Serbian nationalists sought to whip up past hatreds, but Bundeswehr peacekeeping deployments in Macedonia, Bosnia and Kosovo soon won widespread recognition and approval.

In recent years German soldiers have been involved in a series of UN peace-keeping operations in eight different countries. Their contribution has been significantly bigger than any other western nation’s, increasing the Bundeswehr’s image abroad.

A key step in transforming the military to a more mobile force came a few days ago when the German defence budget committee allocated 8.3 billion euros ($9.8 billion) for the “cooperative” European Airbus project. This guarantees the German military 60 new A400 military transport aircraft by 2012.

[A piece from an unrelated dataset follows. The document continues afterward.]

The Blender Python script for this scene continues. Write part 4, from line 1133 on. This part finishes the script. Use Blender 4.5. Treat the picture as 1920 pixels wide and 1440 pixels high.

Originally the government had planned to take 73 of the planes, but with the nation’s economy in a dire state, the defence ministry finally had to settle for the lower figure.

The Bundeswehr’s annual budget is to remain at 24.4 billion euro ($28.8 billion) until 2006. Currently some 280,000 men and women serve in the German armed forces. 25 years ago the number was substantially higher, with more than 450,000 Germans active in the (West) German Bundeswehr.—Dawn/The InterPress News Service.